In 1891, Rau was commissioned by the Pennsylvania Railroad as its official photographer to document operations and scenic views along its track lines. The photographs taken during this time were published in an illustrated pamphlet and exhibited in the Pennsylvania Railroad’s building at the 1893 World’s Columbian Exposition, where they were so well-received that  the Pennsylvania Railroad commissioned Rau for another photographic campaign later that year.

In 1895, Rau received a similar appointment from the Lehigh Valley Railroad. He returned to the rails in his customized passenger car, fitted out with living space, a darkroom, elevated viewing platform, a massive panoramic landscape camera, and other photographic equipment to travel the Lehigh Valley Railroad’s lines.

His journey took him from New York City to the Lehigh Valley in Pennsylvania and upstate New York, documenting hundreds of landscapes along the way. including the one seen here. Over two hundred images from this commission would later be placed in Lehigh Valley Railroad terminals and public sites along the railroad’s reach.

In later years, Rau would also receive appointments to photograph the Louisiana Purchase Exposition in St. Louis (1904) and the Lewis and Clark Exposition in Portland (1905). By the early 1900’s however, Rau’s photographic style, like that of many commercial photographers, had begun to decline in popularity in favor of more modern approaches. Rau died at his home in Philadelphia on November 19, 1920.

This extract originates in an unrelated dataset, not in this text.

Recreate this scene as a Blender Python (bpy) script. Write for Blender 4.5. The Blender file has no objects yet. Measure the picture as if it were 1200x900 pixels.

This image is part of Hagley Library's collection of William H. Rau lantern slides (Accession 1971.360). While many of the lantern slides in this collection are undated and only partially identified, some can be definitively sourced as originating from this 1895 commission from the Lehigh Valley Railroad. Some of these images would later be included in Rau’s albums of Pennsylvania Railroad scenery. However, these locations did not lie along Pennsylvania Railroad lines at this time, and some are elsewhere definitively identified as part of Rau’s work with the Lehigh Valley Railroad; as such, they are believed to also have been part of that 1895 commission.